Cette volonté d’ingérence dans l’indépendance de la Commission européenne en matière de sélection de projets financés sur des fonds européens crée un précèdent dangereux, que ne manqueront de surveiller d’autres gouvernements tentés par des censures identiques, autant que les autres associations et organisations progressistes européennes engagées dans la lutte contre les discriminations et le racisme.

4- Remarques conclusives

Le ministre de l’Intérieur tente de criminaliser la lutte contre l’islamophobie. Il reproche à l’AC d’avoir « étendu son champ d’action à la dénonciation d’une prétendue islamophobie institutionnelle de la France ». En demandant de couper l’argent public à l’association, le ministre de l’Intérieur entrave ceux qui militent contre les discriminations subies par les personnes de confession musulmane alors même que ces discriminations sont en recrudescence[6]. En jetant l’opprobre sur les personnes, groupes et associations, cette tentative cherche en réalité à disqualifier les minorités ethniques et religieuses engagées dans la défense de leurs droits. 

L’Alliance Citoyenne

Grenoble, le 7 avril 2021

[1] Voir la décision MLD-2015-102 du 13 mai 2015 ou la décision 2018-013.

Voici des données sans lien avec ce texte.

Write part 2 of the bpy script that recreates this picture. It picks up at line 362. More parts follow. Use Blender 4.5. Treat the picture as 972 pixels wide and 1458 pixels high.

[2] Voir par exemple le rapport récent de la Fondation Jean Jaurès qui met en avant les discriminations qui ciblent les femmes musulmanes https://jean-jaures.org/nos-productions/des-discriminations-sous-estimees-les-musulmans-en-france

[3] Evaluation summary report, Muslim women standing to make tolerance a rule, Associated with document Ref. Ares(2020)5273027 – 06/10/2020

[4] Anaïs Condomines, « Opération burkini à la piscine de Grenoble : comment fonctionne l’association Alliance Citoyenne, taxée de « militantisme islamiste » ? », LCI, 26 juin 2019

[5] Jean Benoit Vigny, « On est avant tout et d’abord des femmes », Le Dauphiné Libéré, 29 mars 2021.